2024年12月3日(火)

田部康喜のTV読本

2023年7月7日

 NHKの連続テレビ小説「らんまん」は、日本の植物学の父といわれる牧野富太郎博士をモデルにしたドラマである。主人公の槙野万太郎役に神木隆之介、その妻の寿恵子(すえこ)役に浜辺美波を配した夫婦愛の物語の傑作である。

(Kavuto/fuwari/pkanchana/gettyimages)

 高知の名門の酒蔵に生まれた万太郎(神木)は本来その「峰屋」の一人息子でありながら、植物の魅力に取りつかれて旧制小学校を中退して学び続け、東京帝国大学の植物学教室に席を得た。担当教授との確執によって一時は離れることもあったが。

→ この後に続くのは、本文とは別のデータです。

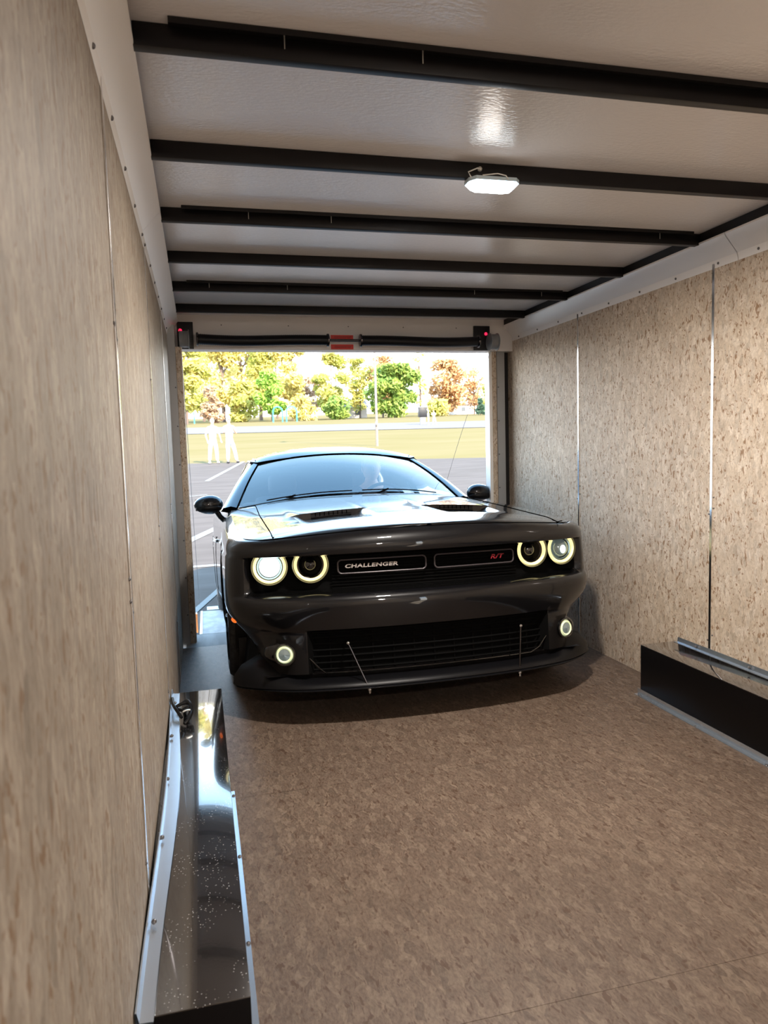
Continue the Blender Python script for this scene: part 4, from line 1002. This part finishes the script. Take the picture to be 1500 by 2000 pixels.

 万太郎とともに上京して手助けをする峰屋の番頭の息子・井上竹雄(志尊淳)。峰屋を万太郎に代わって継ぐことになる、姉・綾(佐久間由衣)と竹雄が夫婦となる。「らんまん」の13週(6月30日)までは青春ストーリーでもある。

「Minami Hamabe’s」とも呼べる作品

 オードリー・ヘップバーンのハリウッド映画デビュー作『ローマの休日』(1953年、ウィリアム・ワイラー監督)の新聞記者役でヘップバーンの王女役と演技を交わした、グレゴリー・ペッグは映画のタイトルに「Audrey Hepburn’s Roman Holiday」と入れるように監督に提案した。

 「らんまん」もそれにならえば、「Minami Hamabe’s」である。『君の膵臓を食べたい』(2017年、月川翔監督)で国内の各種映画賞を獲得して一躍存在感を高めた。「娘盛り」とはかつては10歳代が原義であるが、現代においては20歳代まで幅が広がっている。浜辺美波は22歳にしてまさにいま娘盛りである。

 映画の大きなスクリーンに対抗するようにして、ドラマは「アップ」の技術を磨いてきた。「らんまん」の浜辺のアップは息を飲む。『君の膵臓』の可憐な少女の成長に驚かされる。